Naquela manhã quente de domingo,
26 de março, caminhava eu em direção ao prédio que fica bem na frente de uma
praça não muito tranquila da região central de Jacareí, onde moro. Era quase
meio-dia. O local, como todos os pontos do perímetro urbano, vive dominado por
moradores de rua daqueles que não demonstram a menor intenção de manter convivência
normal com quem é obrigado a cruzar por ali a pé. É comum o passante ser
abordado com pedidos de dinheiro ou ter de enfrentar cenas desagradáveis e até provocações.
A certa altura, notei um desses
pedintes caminhando do outro lado da pista dupla entre a praça e meu condomínio.
Ele seguia na mesma direção e me olhava fixamente. Eu precisava atravessar ali e
caminhar um trecho praticamente ao seu lado para atingir o prédio. Pelas
experiências que já tive em momentos assim, me veio a impressão de que eu
viveria uma das tais abordagens se fizesse a travessia. Esbravejei mentalmente
contra a prefeitura, a secretaria de atendimento social e contra todos quantos
eu me dou o direito de botar a culpa pela miséria perambulante da cidade.
Porém, antes de eu decidir se mudaria
o trajeto, se corria ou encarava a suposta abordagem, eis que para, bem na
minha frente, um carro sedan bem velho, acho que da década de 1990, desses de
pintura desbotada, cor indefinível, porta-malas com tampa de outra cor mais escura
destoante do destoado conjunto. Enfim, um daqueles monstrengos sobre rodas com
pneus carecas, tipo manjado que parece ter saído do ferro-velho naquele dia.

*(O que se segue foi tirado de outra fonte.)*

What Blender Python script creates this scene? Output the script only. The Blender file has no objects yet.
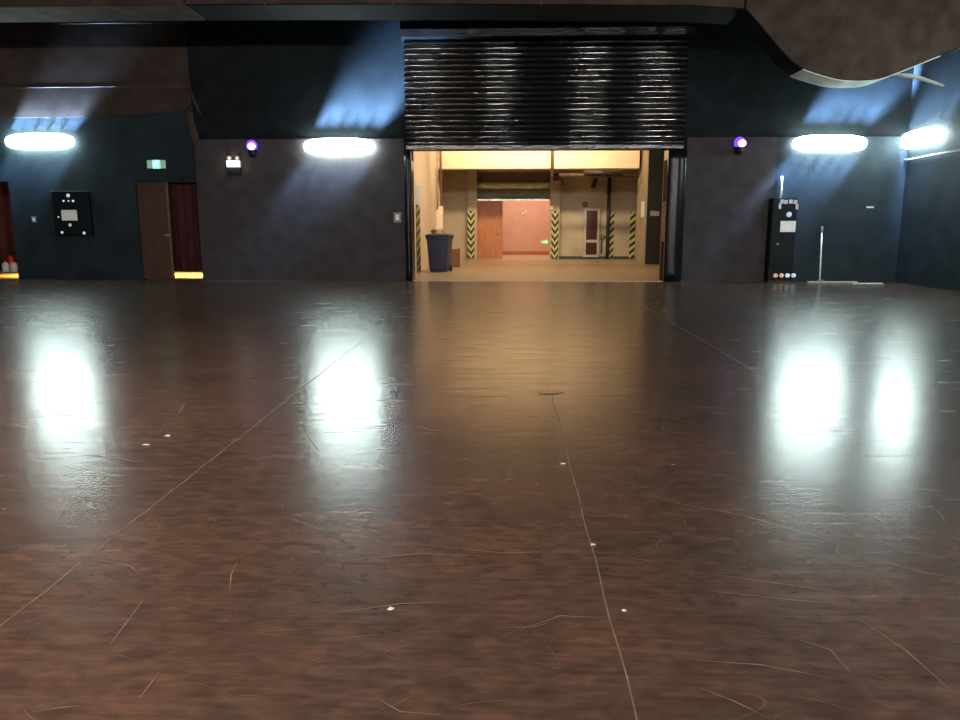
import bpy, bmesh, math, random
from mathutils import Vector, Matrix
random.seed(7)
PI = math.pi
scene = bpy.context.scene
C = scene.collection

# ---------------------------------------------------------------- camera
H = 1.45
PITCH = math.atan(134 / 747.0)
YAW = math.radians(2.04)
cam_data = bpy.data.cameras.new('camera')
cam = bpy.data.objects.new('camera', cam_data)
C.objects.link(cam)
cam.location = (0, 0, H)
cam.rotation_euler = (PI / 2 - PITCH, 0, YAW)
cam_data.sensor_width = 36
cam_data.lens = 36 * 747 / 960.0
cam_data.clip_end = 200
scene.camera = cam
ROT = cam.rotation_euler.to_matrix()

def at(px, py, Y):
    """world point seen at photo pixel (px, py) on the plane y = Y"""
    d = ROT @ Vector(((px - 480) / 747.0, (360 - py) / 747.0, -1))
    t = Y / d.y
    return Vector((d.x * t, Y, H + d.z * t))
def onfloor(px, py, z=0.0):
    d = ROT @ Vector(((px - 480) / 747.0, (360 - py) / 747.0, -1))
    t = (z - H) / d.z
    return Vector((d.x * t, d.y * t, z))
def onx(px, py, X):
    d = ROT @ Vector(((px - 480) / 747.0, (360 - py) / 747.0, -1))
    t = X / d.x
    return Vector((X, d.y * t, H + d.z * t))

# ---------------------------------------------------------------- materials
def nodes_of(name):
    m = bpy.data.materials.new(name); m.use_nodes = True
    nt = m.node_tree
    return m, nt, nt.nodes['Principled BSDF']

def mat(name, col, rough=0.6, metal=0.0, var=0.25, scale=6.0, bump=0.0, bscale=None, stretch=(1, 1, 1), spec=0.5, coat=0.0):
    m, nt, b = nodes_of(name)
    N, L = nt.nodes, nt.links
    tc = N.new('ShaderNodeTexCoord'); mp = N.new('ShaderNodeMapping')
    mp.inputs['Scale'].default_value = stretch
    L.new(tc.outputs['Object'], mp.inputs['Vector'])
    no = N.new('ShaderNodeTexNoise'); no.inputs['Scale'].default_value = scale
    no.inputs['Detail'].default_value = 5
    L.new(mp.outputs['Vector'], no.inputs['Vector'])
    r = N.new('ShaderNodeValToRGB')
    lo = [max(0, c * (1 - var)) for c in col]; hi = [c * (1 + var) for c in col]
    r.color_ramp.elements[0].position = .3; r.color_ramp.elements[1].position = .7
    r.color_ramp.elements[0].color = (*lo, 1); r.color_ramp.elements[1].color = (*hi, 1)
    L.new(no.outputs['Fac'], r.inputs['Fac'])
    L.new(r.outputs['Color'], b.inputs['Base Color'])
    b.inputs['Roughness'].default_value = rough
    b.inputs['Metallic'].default_value = metal
    b.inputs['Specular IOR Level'].default_value = spec
    b.inputs['Coat Weight'].default_value = coat
    if bump:
        n2 = N.new('ShaderNodeTexNoise'); n2.inputs['Scale'].default_value = bscale or scale * 4
        n2.inputs['Detail'].default_value = 4
        L.new(mp.outputs['Vector'], n2.inputs['Vector'])
        bp = N.new('ShaderNodeBump'); bp.inputs['Strength'].default_value = bump
        bp.inputs['Distance'].default_value = .02
        L.new(n2.outputs['Fac'], bp.inputs['Height']); L.new(bp.outputs['Normal'], b.inputs['Normal'])
    return m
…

Dirigia a coisa, um motorista de barba por fazer, boné surrado e outros sinais
que nos colocam em guarda pelo que pode vir do semelhante.
Desnecessário é explicar o
“filme” que se me passou pela cabeça naquele momento e, enquanto eu pensava no
que fazer, o motorista, ignorando-me, acenou para o pedinte do outro lado aos
gritos e da forma que eu jamais imaginaria ouvir num cenário daqueles: “senhor!
Senhor!” Também surpreso, o maltrapilho parou e olhou para quem o chamava e ouviu
o do boné gritar-lhe amigavelmente: “o senhor está com fome?!” Ele acenou
afirmativamente com a cabeça. “Então vem cá!” disse-lhe o outro ainda em voz
alta.
O motorista desceu do carro para
ir ao encontro do pedinte que já estava próximo e, colocando a mão em seu ombro,
disse-lhe amigavelmente: “tem uma quentinha(*)
aqui pra você”. Conduziu-o até a parte de traz do carro, abriu a tampa escura
do porta-malas e tirou de lá uma sacola branca dessas descartáveis, de plástico,
com a tal quentinha. O pedinte
agarrou-a com exagerada firmeza. De onde eu permanecia imóvel, deu para ver que
o porta-malas do carro estava cheio de sacolas plásticas idênticas. Imaginei
que seria para entregá-las a outros famintos das ruas.
Olhei para o mendigo que já se
retirava dali com o passo mais firme, portando cuidadosamente o conteúdo que
lhe saciaria a fome. Caminhava como quem se sentia naquele momento um ponto
acima de sua aparência: um verdadeiro “cidadão em situação de rua” com dignidade;
não pela comida grátis, mas pela atenção com que fora tratado em sua miséria.
Deixou para trás o velho carrão
vermelho de tampa preta do porta-malas (sim,
embora desbotadas, de repente, dava para identificar bem as cores do velho
carro que adquiriu status de ‘salvador dos necessitados, como se o gesto
daquele motorista acrescentasse ainda mais luz àquele meio-dia ensolarado de
outono). Passou por mim sem me olhar e seguiu em frente para a
sobrevivência de mais um dia.
(*) quentinha ou marmitex, nome que se dá à embalagem de
alumínio com refeição para ser entregue em domicílios.